Если правильно понять те замечания об интеррелигии, интеркультуре, о превращении государства в братство, которые мне уже довелось сделать в предыдущих главах, то нельзя не сделать горького вывода: зрелище сверхнарода, вызванного из небытия ради подобных целей и после тысячи лет всё ещё пребывающего на 80 % своего массива в состоянии рабства, — такое зрелище вызывает тревогу и глубокую печаль.
Печален при этом не столько сам факт крепостного права: на известном этапе это было злом вряд ли отвратимым, обусловленным рядом объективных причин, всем известных, и обрисовать которые здесь не для чего. Печально и непоправимо было запоздание раскрепощения.
Нас ужасает зияющая бездна между долженствованием сверхнарода и тем этическим качеством народоустройства, которое он допускал у себя столько веков. Пугает разрыв между реальным этическим уровнем сверхнарода и тем уровнем, который требуется для осуществления его миссии. Притом задержка освобождения имела ряд ближайших, прямых следствий, отозвавшихся в свою очередь на действительности нашей, послереволюционной, эпохи.
Какие из этих следствий наиболее важны с точки зрения метаистории?
Первое следствие — экономическое и культурное. Это — троглодитский уровень материального благосостояния и соответствующий ему уровень требований к жизни. Не говоря уже об этом как о полном, безотносительном зле, не возвышавшем, а принижавшем человека, поймём, что без этого фактора формация Третьего уицраора — этот монстр XX столетия — не получила бы возможности развернуть свою методику, мыслимую лишь в обществе, приученном ко всевозможным лишениям, убожеству и нищете.
Второе следствие — нравственно-психологическое.

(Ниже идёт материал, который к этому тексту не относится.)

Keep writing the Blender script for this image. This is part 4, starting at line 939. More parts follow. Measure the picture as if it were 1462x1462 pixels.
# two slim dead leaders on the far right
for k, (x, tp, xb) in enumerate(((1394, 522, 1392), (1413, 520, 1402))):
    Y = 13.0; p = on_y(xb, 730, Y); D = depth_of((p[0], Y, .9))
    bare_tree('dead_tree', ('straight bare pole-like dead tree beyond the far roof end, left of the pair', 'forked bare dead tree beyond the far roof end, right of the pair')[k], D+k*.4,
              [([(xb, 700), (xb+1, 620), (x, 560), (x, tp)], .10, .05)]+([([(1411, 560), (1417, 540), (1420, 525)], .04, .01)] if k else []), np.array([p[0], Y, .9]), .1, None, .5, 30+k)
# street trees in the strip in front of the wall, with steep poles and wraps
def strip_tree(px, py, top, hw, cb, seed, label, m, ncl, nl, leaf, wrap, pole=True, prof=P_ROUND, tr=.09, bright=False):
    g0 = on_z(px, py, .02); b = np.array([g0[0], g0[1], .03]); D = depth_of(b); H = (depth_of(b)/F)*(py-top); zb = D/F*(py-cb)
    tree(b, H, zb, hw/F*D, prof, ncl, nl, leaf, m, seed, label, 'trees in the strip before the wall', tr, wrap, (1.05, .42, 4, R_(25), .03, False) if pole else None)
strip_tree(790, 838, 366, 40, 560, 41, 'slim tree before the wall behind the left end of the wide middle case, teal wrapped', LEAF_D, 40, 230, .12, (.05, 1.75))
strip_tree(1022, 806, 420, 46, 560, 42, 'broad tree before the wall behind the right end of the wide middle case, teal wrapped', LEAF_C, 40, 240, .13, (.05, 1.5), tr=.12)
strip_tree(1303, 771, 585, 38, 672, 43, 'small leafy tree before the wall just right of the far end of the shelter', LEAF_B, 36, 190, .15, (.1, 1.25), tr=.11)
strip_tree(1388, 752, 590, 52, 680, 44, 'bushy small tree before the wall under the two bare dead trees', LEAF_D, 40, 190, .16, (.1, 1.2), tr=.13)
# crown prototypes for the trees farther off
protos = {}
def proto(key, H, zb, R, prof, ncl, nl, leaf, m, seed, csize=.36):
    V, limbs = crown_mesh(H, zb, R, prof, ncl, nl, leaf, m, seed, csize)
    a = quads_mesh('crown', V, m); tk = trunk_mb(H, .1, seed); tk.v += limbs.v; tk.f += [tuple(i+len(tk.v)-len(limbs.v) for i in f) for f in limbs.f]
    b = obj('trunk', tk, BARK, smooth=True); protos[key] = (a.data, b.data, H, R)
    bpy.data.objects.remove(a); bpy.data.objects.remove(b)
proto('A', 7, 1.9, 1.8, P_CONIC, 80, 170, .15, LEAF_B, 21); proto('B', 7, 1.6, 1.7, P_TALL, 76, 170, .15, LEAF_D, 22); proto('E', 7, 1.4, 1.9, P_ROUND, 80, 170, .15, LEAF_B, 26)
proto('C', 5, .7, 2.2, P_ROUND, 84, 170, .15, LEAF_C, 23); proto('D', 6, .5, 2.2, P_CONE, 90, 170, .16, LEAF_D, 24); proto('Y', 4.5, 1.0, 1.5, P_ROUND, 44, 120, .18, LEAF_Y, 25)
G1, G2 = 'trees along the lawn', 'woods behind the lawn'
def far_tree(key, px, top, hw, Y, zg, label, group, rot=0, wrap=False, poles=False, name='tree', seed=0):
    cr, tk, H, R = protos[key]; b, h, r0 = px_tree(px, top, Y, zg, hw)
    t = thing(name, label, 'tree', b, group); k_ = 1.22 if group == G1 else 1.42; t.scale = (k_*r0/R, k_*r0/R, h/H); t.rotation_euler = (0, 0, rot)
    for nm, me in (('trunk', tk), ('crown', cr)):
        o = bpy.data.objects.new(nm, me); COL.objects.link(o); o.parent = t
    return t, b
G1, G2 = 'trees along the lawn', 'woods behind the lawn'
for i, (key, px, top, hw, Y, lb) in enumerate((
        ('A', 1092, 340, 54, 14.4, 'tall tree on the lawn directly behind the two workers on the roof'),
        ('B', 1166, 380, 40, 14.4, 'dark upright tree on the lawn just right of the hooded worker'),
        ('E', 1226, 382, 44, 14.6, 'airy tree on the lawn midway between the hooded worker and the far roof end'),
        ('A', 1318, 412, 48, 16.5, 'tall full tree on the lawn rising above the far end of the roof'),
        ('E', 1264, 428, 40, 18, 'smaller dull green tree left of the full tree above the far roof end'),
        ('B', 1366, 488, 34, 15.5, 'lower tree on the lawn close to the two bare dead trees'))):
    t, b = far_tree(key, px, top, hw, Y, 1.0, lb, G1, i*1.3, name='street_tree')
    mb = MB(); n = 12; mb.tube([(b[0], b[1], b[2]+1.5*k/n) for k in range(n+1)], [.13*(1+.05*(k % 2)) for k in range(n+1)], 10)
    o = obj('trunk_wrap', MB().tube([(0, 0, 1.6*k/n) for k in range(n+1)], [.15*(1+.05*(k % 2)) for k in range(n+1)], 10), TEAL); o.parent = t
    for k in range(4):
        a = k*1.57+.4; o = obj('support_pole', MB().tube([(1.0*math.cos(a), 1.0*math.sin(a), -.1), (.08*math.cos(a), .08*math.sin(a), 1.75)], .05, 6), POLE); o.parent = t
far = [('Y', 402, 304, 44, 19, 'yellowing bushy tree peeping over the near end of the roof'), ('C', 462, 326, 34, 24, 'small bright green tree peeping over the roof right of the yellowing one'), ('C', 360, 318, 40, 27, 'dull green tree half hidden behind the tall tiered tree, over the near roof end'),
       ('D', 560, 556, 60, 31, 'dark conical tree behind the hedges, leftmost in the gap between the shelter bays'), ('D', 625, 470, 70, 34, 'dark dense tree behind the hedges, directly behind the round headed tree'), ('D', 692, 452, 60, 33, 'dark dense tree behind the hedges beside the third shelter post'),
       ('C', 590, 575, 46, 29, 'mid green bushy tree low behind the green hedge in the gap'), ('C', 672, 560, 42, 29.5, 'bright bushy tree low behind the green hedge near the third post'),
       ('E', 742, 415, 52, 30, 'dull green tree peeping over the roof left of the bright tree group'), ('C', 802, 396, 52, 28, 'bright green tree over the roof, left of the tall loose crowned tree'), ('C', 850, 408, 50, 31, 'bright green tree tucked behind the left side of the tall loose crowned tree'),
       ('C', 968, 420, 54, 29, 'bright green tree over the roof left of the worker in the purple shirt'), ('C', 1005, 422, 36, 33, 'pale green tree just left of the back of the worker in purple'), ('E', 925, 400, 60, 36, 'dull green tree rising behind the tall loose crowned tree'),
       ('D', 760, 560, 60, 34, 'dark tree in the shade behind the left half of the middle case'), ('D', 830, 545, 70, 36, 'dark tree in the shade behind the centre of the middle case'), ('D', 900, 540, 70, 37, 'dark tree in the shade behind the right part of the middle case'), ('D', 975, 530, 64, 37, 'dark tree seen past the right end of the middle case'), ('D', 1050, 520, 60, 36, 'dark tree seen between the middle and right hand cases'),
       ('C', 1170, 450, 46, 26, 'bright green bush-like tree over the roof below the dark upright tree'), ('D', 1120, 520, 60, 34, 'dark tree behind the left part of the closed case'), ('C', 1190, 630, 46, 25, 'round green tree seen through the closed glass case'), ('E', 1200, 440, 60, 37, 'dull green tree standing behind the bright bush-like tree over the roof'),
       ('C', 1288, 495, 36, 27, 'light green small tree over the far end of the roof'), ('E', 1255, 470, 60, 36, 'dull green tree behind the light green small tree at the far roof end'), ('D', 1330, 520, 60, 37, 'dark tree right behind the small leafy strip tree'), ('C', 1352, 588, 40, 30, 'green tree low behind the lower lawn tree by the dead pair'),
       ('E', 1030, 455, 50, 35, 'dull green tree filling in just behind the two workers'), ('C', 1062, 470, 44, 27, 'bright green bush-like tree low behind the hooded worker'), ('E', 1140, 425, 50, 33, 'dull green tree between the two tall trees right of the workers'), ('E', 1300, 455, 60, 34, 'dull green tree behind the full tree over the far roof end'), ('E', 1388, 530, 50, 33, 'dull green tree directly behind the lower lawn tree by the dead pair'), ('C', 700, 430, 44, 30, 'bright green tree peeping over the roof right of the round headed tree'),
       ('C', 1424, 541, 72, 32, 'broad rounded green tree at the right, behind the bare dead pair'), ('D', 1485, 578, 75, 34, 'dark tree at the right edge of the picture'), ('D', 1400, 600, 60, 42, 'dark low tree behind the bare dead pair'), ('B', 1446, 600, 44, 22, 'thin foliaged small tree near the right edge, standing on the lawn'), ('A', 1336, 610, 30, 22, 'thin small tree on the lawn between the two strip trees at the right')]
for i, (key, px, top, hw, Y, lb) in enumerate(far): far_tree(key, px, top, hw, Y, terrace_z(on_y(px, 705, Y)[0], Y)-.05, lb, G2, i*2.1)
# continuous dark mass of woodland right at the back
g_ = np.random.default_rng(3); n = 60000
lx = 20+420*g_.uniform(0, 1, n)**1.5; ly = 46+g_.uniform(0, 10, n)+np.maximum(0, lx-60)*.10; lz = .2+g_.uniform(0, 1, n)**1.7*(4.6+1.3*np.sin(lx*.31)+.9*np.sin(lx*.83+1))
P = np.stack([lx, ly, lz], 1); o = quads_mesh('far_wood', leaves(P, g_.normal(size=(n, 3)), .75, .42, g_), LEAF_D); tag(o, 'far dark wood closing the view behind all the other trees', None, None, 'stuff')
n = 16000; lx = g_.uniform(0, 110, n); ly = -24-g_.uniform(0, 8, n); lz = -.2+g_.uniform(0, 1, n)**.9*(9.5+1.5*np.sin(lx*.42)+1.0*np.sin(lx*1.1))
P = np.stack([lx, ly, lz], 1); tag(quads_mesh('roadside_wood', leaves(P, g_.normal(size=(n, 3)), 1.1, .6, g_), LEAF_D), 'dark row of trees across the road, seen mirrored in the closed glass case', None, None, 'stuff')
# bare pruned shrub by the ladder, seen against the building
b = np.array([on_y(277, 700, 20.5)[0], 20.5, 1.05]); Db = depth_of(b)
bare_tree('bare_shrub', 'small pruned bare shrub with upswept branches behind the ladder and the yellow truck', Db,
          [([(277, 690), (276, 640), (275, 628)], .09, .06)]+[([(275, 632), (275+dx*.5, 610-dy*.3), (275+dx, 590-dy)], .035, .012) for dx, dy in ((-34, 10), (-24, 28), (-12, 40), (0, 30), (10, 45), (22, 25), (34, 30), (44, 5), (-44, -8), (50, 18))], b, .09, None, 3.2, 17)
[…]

Это — устойчивые, глубоко вкоренённые в психологию народных масс навыки рабского мироотношения: отсутствие комплекса гражданских чувств и идей, унизительная покорность, неуважение к личности и, наконец, склонность превращаться в деспота, если игра случая вознесла раба выше привычной для него ступени. Как трагически звучит признание, сделанное уже на пороге XX века одним из корифеев нашей литературы, Чеховым, о том, что даже он — он! — годами, всю жизнь, «по капле выдавливал из себя раба».

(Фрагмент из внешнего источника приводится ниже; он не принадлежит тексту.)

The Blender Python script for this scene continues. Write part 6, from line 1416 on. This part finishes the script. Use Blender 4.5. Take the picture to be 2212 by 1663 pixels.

Без этой трудно и долго изживавшейся психологической особенности возникновение и пышный расцвет Третьего уицраора были бы невозможны также.

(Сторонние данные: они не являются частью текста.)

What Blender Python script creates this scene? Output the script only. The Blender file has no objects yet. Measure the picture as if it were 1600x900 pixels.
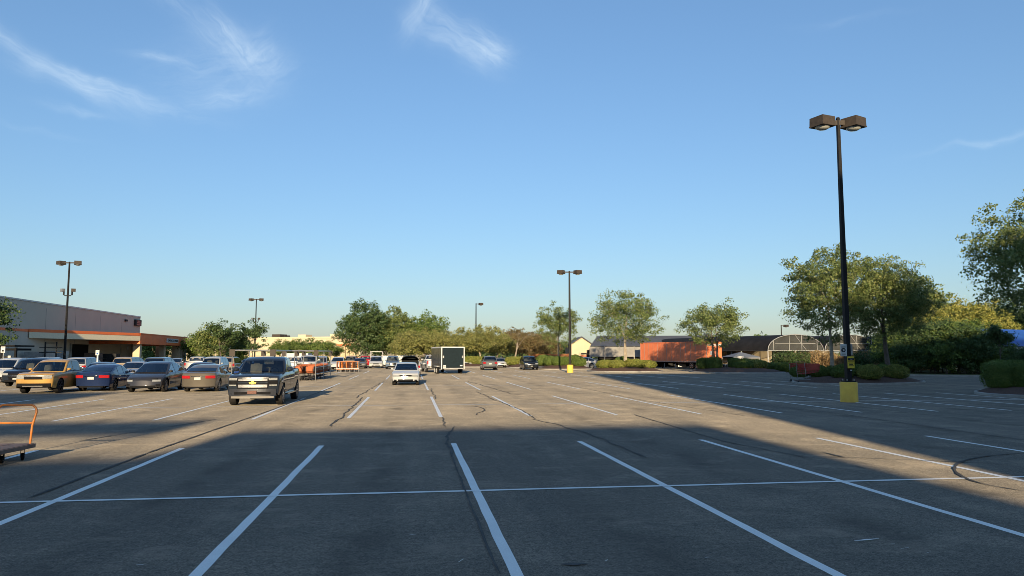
import bpy, math, random
import numpy as np
from mathutils import Vector, Matrix

# ------------------------------------------------------------------ camera, sky, sun, exposure
scene = bpy.context.scene
COL = scene.collection
CAM_H, FOC, YAW = 2.05, 1150.0, math.radians(7.8)
PITCH = math.atan(103 / FOC)
cam_d = bpy.data.cameras.new('camera'); cam = bpy.data.objects.new('camera', cam_d); COL.objects.link(cam)
cam_d.sensor_width = 36; cam_d.lens = 36 * FOC / 1600; cam_d.clip_end = 6000; cam_d.clip_start = 0.05
cam.location = (0, 0, CAM_H); cam.rotation_euler = (math.pi / 2 + PITCH, 0, -YAW)
scene.camera = cam

SUN_AZ, SUN_EL = math.radians(7.5), math.radians(12.5)      # azimuth the light travels to (clockwise from +Y)
SUN_STRENGTH, SKY_STRENGTH, EXPOSURE = 2.4, 0.076, 1.57
sun_d = bpy.data.lights.new('sun', 'SUN'); sun = bpy.data.objects.new('sun', sun_d); COL.objects.link(sun)
sun_d.energy = SUN_STRENGTH; sun_d.angle = math.radians(0.55); sun_d.color = (1.0, 0.80, 0.52)
sdir = Vector((math.sin(SUN_AZ) * math.cos(SUN_EL), math.cos(SUN_AZ) * math.cos(SUN_EL), -math.sin(SUN_EL)))
sun.rotation_euler = sdir.to_track_quat('-Z', 'Y').to_euler(); sun.location = (0, -60, 40)

scene.view_settings.view_transform = 'Standard'; scene.view_settings.look = 'None'
scene.view_settings.gamma = 1.0; scene.view_settings.use_curve_mapping = False
scene.view_settings.exposure = EXPOSURE
scene.cycles.max_bounces = 6; scene.cycles.transparent_max_bounces = 12; scene.cycles.use_denoising = True; scene.cycles.filter_width = 0.85

# bearings: where a line of sight from the standpoint meets the ground, or stands at a given distance
cF = Vector((math.sin(YAW) * math.cos(PITCH), math.cos(YAW) * math.cos(PITCH), math.sin(PITCH)))
cR = Vector((math.cos(YAW), -math.sin(YAW), 0)); cU = cR.cross(cF)
fH = Vector((math.sin(YAW), math.cos(YAW), 0))
def ray(px, py): return cF + cR * ((px - 800) / FOC) + cU * ((450 - py) / FOC)
def G(px, py):
    r = ray(px, py); t = -CAM_H / r.z
    return Vector((r.x * t, r.y * t, 0))
def B(px, d):
    r = ray(px, 553); k = d / r.dot(fH)
    return Vector((r.x * k, r.y * k, 0))
def Z(py, d):
    r = ray(800, py); return CAM_H + r.z * d / r.dot(fH)
def azel(px, py):
    r = ray(px, py).normalized(); return math.degrees(math.atan2(r.x, r.y)), math.degrees(math.asin(r.z))

world = bpy.data.worlds.new('World'); scene.world = world; world.use_nodes = True
nt = world.node_tree; nt.nodes.clear()
class NB:                                                    # small helper to wire math nodes
    def __init__(s, nt): s.nt = nt
    def new(s, t, **k):
        n = s.nt.nodes.new(t)
        for a, b in k.items(): setattr(n, a, b)
        return n
    def put(s, sock, v):
        if isinstance(v, bpy.types.NodeSocket): s.nt.links.new(v, sock)
        else: sock.default_value = v
    def m(s, op, a, b=None, c=None):
        n = s.new('ShaderNodeMath', operation=op); s.put(n.inputs[0], a)
        if b is not None: s.put(n.inputs[1], b)
        if c is not None: s.put(n.inputs[2], c)
        return n.outputs[0]
    def xyz(s, x, y, z):
        n = s.new('ShaderNodeCombineXYZ')
        for i, v in enumerate((x, y, z)): s.put(n.inputs[i], v)
        return n.outputs[0]
    def noise(s, vec, scale, detail=3, rough=0.5, dist=0):
        n = s.new('ShaderNodeTexNoise'); s.put(n.inputs['Vector'], vec)
        n.inputs['Scale'].default_value = scale; n.inputs['Detail'].default_value = detail
        n.inputs['Roughness'].default_value = rough; n.inputs['Distortion'].default_value = dist
        return n.outputs['Fac']
    def ramp(s, fac, stops):
        n = s.new('ShaderNodeValToRGB'); s.put(n.inputs[0], fac); e = n.color_ramp.elements
        while len(e) < len(stops): e.new(0.5)
        for i, (p, c) in enumerate(stops):
            e[i].position = p; e[i].color = (*c, 1) if len(c) == 3 else c
        return n.outputs[0]
    def mix(s, fac, a, b, mode='MIX'):
        n = s.new('ShaderNodeMix', data_type='RGBA', blend_type=mode); s.put(n.inputs[0], fac)
        for sock, v in ((n.inputs[6], a), (n.inputs[7], b)):
            if isinstance(v, (tuple, list)): v = (*v[:3], 1)
            s.put(sock, v)
        return n.outputs[2]
w = NB(nt)
sky = w.new('ShaderNodeTexSky', sky_type='NISHITA', sun_disc=False)
sky.sun_elevation = SUN_EL; sky.sun_rotation = SUN_AZ + math.pi
sky.altitude = 50; sky.air_density = 1.3; sky.dust_density = 0.5; sky.ozone_density = 5.0
geo = w.new('ShaderNodeTexCoord'); sep = w.new('ShaderNodeSeparateXYZ')
nt.links.new(geo.outputs['Generated'], sep.inputs[0])
AZ = w.m('MULTIPLY', w.m('ARCTAN2', sep.outputs[0], sep.outputs[1]), 57.2958)
EL = w.m('MULTIPLY', w.m('ARCSINE', sep.outputs[2]), 57.2958)
wn = w.noise(w.xyz(AZ, EL, 0.0), 0.16, 3, 0.55)
wn2 = w.noise(w.xyz(AZ, EL, 7.0), 0.16, 3, 0.55)
AZw = w.m('ADD', AZ, w.m('MULTIPLY', w.m('SUBTRACT', wn, 0.5), 4.0))
ELw = w.m('ADD', EL, w.m('MULTIPLY', w.m('SUBTRACT', wn2, 0.5), 3.0))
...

Третье следствие — религиозное в широком смысле. Из рабской психологии, из убожества требований и стремлений, из узости кругозора, из нищеты проистёк и паралич духовно-творческого импульса. Нельзя сидеть при лучине с раздутым от голода животом, с необогащённым ни одною книгою мозгом и с оравой голодных и голых ребят и творить «духовные ценности». Народ, в лице крупнейших представителей доказавший духовную свою одарённость, глубину и размах религиозных возможностей, в массе своей за много веков не произвёл духовных движений, более осмысленных, чем старообрядчество. Обозрение русских сект оставляет неизгладимо тягостное впечатление, в особенности на того, кто хотя бы поверхностно знаком с историей религиозной мысли в античности, в Византии, в Индии, в Германии. Русское сектантство — это либо всплески древней оргиастической стихии, смешавшейся с неузнаваемо замутнённой струёй христианства и превратившейся в мелкие завихрения мистической похоти, в подмену духовности излучениями Дуггура; либо же это рационалистические секты западноевропейского происхождения, свободные от хлыстовской мути и скопческого изуверства, но удручающие мелочностью своих заповедей, удивительным отсутствием эстетического начала, безмолвием воображения и какою-то общею бескрылостью, я бы сказал — безблагодатностью. В интеллектуально-обобщающую, с позволения сказать «богословскую», сторону всех этих сект лучше не углубляться совсем: это пустынный ландшафт, усеянный только мелкими колючками озлобленной и высокомерной полемики. Что же касается господствовавшей церкви, то, кроме пяти-шести имён выдающихся подвижников, в лоне этого единственного подлинно духовного водоёма великой страны за два столетия не шелохнулась ни одна волна, не засверкала ни одна струя. Только бесшумные подводные течения — паломничество, странничество, келейное молитвенное делание да мистериальное приобщение масс к трансмифу христианства через богослужение и таинства ещё свидетельствовали, что церковь не умерла.